Apple CEO Tim Cook took part in a remote interview with journalist Kara Swisher this week, with the pair discussing topics ranging from App Store policy to the now infamous “Tim Apple” incident.

Cook’s virtual sit-down will air on The New York Times podcast “Sway” next Monday. The show is hosted by Swisher and regularly features high profile players in tech, politics, entertainment and beyond.

According to a tweet from Swisher, the interview covers a number of topics including Apple’s decision to yank right wing social app Parler from the App Store in January. The app was pulled on concerns that it was used to help “plan, coordinate, and facilitate” the storming of the U.S. Capitol and remains off Apple’s marketplace, as well as Google’s Play Store and Amazon’s servers. Republican lawmakers are currently scrutinizing the removal.

Cook will also speak about user privacy safeguards coming to iOS, namely a new feature called App Tracking Transparency that requires developers to gain permission before tracking a user’s device advertising identifier, or Identifier for Advertiser (IDFA) tag. Many users are expected to opt for more privacy, potentially leaving companies that rely heavily on ad targeting in the lurch.

Facebook is perhaps the most outspoken critic of ATT and has persistently derided the move as an attack on its business.

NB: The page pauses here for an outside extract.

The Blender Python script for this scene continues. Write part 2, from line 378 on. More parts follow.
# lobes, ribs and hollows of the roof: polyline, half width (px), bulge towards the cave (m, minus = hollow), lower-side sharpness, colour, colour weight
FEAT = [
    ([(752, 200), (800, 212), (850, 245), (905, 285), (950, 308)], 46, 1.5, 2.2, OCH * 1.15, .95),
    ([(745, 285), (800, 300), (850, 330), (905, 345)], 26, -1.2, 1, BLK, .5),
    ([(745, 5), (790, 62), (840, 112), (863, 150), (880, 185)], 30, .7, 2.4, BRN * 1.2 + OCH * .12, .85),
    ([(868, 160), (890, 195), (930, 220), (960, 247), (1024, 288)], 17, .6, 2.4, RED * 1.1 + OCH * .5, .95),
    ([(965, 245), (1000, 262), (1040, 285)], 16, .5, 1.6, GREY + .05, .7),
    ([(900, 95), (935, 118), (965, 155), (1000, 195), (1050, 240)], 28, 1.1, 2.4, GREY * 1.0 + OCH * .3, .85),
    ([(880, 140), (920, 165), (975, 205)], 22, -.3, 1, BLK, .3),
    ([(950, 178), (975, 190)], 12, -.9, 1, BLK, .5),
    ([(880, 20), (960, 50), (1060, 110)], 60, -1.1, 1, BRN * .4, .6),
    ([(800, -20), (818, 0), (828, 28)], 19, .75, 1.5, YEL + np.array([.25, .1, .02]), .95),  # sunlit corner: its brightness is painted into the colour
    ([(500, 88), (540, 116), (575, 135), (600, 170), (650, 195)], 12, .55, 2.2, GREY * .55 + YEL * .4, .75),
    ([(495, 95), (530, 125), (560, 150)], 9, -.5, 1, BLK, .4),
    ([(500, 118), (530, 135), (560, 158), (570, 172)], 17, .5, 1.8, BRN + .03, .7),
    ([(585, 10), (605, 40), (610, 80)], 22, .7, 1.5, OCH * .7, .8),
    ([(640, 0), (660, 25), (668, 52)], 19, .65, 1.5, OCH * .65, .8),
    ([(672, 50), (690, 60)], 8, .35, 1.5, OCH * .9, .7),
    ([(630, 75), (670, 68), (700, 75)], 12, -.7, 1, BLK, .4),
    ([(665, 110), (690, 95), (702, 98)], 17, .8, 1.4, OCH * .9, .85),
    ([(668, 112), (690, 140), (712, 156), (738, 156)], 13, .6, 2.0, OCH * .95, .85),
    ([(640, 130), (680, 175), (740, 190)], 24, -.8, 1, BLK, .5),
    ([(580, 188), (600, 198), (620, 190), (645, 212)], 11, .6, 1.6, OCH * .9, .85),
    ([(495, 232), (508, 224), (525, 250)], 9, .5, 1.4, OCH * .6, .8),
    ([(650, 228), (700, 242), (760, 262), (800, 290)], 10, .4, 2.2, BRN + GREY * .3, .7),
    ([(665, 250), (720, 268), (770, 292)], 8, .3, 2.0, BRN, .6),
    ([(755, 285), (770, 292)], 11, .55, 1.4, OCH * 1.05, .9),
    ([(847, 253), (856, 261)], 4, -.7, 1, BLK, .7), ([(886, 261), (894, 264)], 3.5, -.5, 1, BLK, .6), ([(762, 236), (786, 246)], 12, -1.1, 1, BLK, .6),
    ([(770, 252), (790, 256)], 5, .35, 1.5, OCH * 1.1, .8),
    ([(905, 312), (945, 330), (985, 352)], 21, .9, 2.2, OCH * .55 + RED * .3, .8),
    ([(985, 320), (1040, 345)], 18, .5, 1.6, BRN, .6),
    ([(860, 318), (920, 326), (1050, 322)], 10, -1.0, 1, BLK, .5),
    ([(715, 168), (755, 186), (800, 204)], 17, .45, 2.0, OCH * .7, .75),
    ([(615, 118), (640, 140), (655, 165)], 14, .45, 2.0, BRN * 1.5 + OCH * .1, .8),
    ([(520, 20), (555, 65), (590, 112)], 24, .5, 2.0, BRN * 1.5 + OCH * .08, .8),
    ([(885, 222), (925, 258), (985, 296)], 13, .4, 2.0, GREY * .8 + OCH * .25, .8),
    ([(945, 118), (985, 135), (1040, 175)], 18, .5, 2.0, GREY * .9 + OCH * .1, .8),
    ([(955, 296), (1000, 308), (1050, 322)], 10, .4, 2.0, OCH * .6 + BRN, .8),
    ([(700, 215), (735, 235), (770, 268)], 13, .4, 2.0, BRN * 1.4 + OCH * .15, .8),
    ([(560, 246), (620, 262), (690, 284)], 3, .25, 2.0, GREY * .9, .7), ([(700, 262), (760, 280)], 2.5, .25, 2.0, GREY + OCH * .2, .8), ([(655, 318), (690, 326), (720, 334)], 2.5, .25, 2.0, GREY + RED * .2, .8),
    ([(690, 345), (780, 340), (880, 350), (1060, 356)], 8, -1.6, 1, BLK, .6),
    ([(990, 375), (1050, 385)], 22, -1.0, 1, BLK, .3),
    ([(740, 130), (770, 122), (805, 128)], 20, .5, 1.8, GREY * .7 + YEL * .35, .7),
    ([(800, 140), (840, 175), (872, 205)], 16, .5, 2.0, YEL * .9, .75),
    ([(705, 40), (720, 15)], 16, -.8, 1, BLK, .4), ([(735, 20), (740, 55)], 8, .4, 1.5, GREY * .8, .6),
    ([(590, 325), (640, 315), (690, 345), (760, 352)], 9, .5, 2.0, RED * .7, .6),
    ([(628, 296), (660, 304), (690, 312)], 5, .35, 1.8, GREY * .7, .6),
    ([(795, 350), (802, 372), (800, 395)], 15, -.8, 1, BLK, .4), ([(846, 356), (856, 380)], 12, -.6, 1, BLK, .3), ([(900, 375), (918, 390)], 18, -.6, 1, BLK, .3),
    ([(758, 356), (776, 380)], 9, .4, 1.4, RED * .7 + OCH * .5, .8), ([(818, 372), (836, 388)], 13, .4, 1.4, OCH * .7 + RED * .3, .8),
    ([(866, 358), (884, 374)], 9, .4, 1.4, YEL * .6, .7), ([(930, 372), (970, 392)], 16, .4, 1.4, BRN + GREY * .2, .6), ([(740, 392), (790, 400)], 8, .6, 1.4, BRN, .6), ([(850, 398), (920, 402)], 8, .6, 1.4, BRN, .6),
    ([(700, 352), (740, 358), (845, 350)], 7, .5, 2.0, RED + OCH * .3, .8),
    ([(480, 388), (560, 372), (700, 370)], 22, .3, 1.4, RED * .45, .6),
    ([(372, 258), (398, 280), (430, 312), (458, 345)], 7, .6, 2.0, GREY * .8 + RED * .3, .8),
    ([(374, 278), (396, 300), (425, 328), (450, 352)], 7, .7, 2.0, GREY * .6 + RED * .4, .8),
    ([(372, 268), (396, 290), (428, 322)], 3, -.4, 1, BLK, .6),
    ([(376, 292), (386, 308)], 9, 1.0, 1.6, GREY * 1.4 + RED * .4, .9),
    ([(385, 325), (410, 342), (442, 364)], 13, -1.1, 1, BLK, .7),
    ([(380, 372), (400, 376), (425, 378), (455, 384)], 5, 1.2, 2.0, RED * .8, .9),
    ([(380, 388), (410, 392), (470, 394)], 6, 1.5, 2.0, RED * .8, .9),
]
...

Cook addressed the issue with Swisher:

Swisher asked: “What is your response to Facebook’s response — which is quite vehement — calling you essentially an existential crisis to their business?” Cook answered: ” All we’re doing, Kara, is giving the user the choice whether to be tracked or now. And I think it’s hard to argue against that. I’ve been — I’ve been shocked that there’s been pushback on this to this degree.”

When asked what impact ATT might have on Facebook, Cook said, “Yeah, Kara, I’m not focused on Facebook. So I don’t know.”

Cook was also asked about an American Workforce Policy Advisory Board meeting in 2019, at which then-President Donald Trump called him “Tim Apple” in an apparent gaffe. He had a “good answer,” Swisher says.